VARA Pavilion, Venecia
Architect: Pezo von Ellrichshausen
Year: 2016
Location: Venice, Italy
Category: Temporary
Status: Built
About
This is a series of exteriors within other exteriors. A labyrinthic construction that explores that understated tension between practical needs and the subjective measurements of an architectural space. The floor plan consists of the informal and capricious repetition of ten circular figures, with consecutive diameters ranging from two to eleven. The resulting sequence of spaces can be understood as a traditional open plan, with several accesses and without any shape, hierarchy or main direction, and also as a limited arrangement of singular segments. The perception of these centralized forms fluctuates between narrow and acute concavities and wide but irregular convex rooms, from overexposed cores to dark corners.

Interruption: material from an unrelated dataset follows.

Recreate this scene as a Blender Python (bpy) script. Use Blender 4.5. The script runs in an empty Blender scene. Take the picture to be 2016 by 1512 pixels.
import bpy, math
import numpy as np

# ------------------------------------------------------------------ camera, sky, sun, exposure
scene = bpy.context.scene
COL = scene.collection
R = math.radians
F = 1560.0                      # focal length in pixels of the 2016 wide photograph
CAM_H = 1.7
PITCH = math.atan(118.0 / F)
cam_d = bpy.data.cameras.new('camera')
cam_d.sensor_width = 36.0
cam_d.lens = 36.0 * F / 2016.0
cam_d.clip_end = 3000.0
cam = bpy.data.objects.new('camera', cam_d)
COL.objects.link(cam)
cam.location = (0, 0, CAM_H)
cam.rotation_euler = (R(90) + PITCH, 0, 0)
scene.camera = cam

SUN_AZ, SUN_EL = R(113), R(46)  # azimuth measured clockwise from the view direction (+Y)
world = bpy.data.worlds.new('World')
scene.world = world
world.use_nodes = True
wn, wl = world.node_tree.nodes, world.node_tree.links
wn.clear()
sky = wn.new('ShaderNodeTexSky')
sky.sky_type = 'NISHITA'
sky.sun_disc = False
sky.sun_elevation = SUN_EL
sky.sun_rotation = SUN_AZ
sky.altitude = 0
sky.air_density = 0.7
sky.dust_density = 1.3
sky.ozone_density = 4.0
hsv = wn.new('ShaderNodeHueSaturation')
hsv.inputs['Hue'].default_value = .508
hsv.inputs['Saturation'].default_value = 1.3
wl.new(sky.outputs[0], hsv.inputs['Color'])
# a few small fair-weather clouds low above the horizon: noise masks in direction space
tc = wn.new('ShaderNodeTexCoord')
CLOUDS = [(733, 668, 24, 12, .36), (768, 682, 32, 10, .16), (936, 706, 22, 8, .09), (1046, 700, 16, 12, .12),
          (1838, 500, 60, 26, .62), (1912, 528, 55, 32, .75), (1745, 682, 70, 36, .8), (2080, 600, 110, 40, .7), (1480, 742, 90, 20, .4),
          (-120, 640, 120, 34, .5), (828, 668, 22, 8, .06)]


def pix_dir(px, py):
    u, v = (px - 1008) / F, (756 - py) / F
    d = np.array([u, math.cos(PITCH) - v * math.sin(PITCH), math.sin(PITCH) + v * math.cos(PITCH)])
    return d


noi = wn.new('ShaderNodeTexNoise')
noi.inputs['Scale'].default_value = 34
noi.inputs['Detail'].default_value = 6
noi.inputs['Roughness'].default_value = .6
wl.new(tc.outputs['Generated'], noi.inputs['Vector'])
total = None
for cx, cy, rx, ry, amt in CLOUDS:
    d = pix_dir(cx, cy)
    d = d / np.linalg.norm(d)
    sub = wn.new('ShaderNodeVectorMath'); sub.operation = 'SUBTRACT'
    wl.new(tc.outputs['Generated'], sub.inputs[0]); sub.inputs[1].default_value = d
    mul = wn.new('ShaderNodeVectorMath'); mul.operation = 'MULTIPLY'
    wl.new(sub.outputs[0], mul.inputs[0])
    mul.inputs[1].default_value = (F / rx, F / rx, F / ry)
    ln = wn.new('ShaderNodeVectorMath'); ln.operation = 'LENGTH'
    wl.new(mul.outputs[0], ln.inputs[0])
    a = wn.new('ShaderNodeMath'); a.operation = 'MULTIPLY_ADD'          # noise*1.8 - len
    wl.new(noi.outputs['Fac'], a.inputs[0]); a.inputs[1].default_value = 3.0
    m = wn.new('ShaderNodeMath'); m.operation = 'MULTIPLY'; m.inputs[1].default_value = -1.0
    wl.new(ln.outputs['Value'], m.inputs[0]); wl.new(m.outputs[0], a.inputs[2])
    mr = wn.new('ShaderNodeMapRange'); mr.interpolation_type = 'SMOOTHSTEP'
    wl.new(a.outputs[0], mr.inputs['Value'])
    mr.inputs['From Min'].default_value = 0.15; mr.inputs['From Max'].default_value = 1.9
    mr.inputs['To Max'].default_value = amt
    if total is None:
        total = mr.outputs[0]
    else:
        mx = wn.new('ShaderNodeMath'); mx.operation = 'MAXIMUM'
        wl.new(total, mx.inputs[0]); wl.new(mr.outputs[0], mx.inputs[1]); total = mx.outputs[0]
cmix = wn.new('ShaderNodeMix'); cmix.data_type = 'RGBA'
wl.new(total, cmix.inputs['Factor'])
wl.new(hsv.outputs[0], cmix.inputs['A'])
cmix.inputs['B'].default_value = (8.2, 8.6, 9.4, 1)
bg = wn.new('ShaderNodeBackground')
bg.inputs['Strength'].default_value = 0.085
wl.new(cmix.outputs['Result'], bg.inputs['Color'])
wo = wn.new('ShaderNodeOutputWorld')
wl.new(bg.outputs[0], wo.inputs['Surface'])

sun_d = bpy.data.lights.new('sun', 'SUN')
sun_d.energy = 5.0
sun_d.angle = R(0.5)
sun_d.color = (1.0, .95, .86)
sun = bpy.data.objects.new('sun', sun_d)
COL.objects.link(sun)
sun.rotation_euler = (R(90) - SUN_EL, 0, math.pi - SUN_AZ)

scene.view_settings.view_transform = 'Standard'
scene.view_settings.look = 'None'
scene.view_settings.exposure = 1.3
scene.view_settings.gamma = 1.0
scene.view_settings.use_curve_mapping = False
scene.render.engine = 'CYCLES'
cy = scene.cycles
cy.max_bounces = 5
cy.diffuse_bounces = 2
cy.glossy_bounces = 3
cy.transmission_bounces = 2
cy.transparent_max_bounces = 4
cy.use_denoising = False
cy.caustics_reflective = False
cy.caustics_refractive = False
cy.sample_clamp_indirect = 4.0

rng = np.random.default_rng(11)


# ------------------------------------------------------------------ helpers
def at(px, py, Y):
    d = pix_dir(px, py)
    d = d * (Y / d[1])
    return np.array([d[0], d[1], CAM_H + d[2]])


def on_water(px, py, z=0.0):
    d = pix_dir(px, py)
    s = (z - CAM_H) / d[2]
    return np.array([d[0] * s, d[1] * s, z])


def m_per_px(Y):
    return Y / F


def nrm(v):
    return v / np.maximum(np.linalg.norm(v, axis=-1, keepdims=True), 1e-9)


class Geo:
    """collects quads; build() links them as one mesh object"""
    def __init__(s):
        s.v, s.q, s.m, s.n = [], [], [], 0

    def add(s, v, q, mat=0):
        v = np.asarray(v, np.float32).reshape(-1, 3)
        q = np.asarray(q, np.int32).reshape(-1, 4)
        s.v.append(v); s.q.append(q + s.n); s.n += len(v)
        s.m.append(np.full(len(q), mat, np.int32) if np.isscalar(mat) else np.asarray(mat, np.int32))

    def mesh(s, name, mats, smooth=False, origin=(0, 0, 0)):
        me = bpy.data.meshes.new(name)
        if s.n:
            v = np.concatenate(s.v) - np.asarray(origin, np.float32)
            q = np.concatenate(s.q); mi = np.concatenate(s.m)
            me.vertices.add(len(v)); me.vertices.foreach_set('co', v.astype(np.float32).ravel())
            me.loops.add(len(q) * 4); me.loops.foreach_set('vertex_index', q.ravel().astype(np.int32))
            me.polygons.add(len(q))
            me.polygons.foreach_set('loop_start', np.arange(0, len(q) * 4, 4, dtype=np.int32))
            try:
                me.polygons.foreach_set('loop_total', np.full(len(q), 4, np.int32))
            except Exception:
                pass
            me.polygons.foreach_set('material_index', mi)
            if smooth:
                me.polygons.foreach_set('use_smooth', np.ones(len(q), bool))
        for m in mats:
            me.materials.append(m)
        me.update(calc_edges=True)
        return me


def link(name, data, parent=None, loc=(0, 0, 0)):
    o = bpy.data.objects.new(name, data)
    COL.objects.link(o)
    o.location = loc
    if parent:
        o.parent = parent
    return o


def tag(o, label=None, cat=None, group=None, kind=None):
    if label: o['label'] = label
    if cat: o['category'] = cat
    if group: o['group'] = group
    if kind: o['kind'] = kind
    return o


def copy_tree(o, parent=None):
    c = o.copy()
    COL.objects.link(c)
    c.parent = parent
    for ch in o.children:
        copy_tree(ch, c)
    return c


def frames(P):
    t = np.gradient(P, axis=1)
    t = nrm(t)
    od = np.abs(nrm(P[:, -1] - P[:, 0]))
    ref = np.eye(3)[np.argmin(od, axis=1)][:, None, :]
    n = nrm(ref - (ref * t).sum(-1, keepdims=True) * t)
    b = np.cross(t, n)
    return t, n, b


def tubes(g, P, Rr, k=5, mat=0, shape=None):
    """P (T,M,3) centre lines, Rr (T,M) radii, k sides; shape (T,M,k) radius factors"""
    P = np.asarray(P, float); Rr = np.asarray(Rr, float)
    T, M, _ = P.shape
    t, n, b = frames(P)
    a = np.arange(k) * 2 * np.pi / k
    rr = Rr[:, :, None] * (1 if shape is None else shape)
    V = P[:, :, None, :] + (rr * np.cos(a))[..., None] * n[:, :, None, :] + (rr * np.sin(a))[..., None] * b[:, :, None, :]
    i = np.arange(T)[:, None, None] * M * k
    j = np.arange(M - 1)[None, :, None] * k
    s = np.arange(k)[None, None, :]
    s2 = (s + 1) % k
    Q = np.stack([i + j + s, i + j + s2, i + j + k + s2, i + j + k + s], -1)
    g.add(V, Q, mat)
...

This is the experience of a hollowed mass eroded by its own tedious echo, by its multiplicity, by a sense of austere irrationality. If architecture is a form of knowledge, it seems inevitable to face a triangular (or circular) problem: that what we know is no more than a diffuse field of disciplinary ideas; that those ideas are expanding over time; and that our limited understanding of them cannot be fully translated. A feasible response lies in the potential of basic means to produce a normal building; a unique place with the capacity to become something more than what it seems to be.